WHAT THE EXERCISE ASKS:
Pick out each line containing the string "scene" and copy it.

─── GIVEN DATA

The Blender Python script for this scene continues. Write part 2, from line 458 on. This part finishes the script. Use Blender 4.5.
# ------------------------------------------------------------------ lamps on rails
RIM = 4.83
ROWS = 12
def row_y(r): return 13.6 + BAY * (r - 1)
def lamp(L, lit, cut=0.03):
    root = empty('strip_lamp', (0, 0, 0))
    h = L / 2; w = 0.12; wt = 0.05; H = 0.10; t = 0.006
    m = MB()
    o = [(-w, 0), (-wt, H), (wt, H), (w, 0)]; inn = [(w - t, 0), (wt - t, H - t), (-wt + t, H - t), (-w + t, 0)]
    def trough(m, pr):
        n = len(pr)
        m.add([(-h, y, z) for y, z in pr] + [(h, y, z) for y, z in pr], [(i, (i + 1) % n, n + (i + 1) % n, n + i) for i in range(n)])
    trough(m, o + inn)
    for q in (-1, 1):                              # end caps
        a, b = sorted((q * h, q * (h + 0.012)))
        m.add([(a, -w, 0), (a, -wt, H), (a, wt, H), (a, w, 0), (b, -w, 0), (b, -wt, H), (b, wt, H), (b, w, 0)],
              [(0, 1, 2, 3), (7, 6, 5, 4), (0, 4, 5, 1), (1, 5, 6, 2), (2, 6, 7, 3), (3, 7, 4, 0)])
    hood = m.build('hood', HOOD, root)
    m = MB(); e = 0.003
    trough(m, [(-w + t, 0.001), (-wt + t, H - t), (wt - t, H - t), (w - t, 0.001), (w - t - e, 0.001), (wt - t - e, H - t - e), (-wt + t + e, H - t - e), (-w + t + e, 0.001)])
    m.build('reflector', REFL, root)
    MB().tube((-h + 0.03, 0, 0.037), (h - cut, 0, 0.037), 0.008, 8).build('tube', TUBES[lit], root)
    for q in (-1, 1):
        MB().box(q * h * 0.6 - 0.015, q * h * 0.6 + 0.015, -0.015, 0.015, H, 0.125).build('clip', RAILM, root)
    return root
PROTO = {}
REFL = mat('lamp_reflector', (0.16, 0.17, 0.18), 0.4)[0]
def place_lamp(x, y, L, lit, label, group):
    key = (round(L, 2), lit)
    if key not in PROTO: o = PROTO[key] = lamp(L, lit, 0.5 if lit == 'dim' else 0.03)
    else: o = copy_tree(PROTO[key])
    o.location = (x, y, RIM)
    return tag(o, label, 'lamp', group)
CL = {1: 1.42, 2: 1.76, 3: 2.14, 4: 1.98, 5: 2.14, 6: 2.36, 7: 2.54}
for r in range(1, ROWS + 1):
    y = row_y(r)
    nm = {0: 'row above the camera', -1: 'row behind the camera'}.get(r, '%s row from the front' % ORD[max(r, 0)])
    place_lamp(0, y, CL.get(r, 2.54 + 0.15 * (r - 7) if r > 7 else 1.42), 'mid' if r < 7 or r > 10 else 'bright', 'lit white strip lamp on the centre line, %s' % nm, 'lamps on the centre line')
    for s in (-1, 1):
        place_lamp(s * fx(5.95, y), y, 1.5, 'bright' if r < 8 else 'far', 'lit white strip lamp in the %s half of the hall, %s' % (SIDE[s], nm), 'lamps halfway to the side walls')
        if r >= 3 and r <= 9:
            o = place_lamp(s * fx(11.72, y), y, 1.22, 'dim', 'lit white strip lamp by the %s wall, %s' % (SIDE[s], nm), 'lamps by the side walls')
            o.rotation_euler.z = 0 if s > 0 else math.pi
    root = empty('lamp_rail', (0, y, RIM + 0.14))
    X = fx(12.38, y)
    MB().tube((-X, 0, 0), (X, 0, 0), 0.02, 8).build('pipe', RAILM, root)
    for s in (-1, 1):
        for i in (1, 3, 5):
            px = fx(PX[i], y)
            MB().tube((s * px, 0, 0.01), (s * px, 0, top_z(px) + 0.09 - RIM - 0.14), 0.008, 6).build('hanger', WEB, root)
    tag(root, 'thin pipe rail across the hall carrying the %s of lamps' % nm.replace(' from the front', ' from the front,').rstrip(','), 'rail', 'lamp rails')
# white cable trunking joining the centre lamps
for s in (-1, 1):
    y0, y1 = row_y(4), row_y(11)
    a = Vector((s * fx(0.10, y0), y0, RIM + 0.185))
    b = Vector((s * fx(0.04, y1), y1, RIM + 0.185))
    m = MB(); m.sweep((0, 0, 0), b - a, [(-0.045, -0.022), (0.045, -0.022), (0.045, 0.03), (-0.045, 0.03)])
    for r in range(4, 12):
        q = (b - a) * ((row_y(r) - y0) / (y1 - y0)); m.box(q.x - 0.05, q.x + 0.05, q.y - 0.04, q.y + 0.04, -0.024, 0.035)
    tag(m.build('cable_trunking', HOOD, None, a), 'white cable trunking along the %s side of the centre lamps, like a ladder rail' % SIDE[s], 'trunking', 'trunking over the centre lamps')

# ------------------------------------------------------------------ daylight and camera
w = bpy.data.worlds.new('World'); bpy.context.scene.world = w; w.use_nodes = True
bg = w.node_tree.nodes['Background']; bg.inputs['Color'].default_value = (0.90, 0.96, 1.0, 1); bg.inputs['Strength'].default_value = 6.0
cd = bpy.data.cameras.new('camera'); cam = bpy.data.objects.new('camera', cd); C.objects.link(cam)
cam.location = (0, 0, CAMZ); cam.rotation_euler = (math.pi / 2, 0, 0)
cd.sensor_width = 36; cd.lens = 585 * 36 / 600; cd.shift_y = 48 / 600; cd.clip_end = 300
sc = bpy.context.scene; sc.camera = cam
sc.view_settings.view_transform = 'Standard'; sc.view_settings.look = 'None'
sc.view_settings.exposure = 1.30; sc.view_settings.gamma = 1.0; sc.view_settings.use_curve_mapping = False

──────

CORRECT ANSWER:
The Blender Python script for this scene continues. Write part 2, from line 458 on. This part finishes the script. Use Blender 4.5.
w = bpy.data.worlds.new('World'); bpy.context.scene.world = w; w.use_nodes = True
sc = bpy.context.scene; sc.camera = cam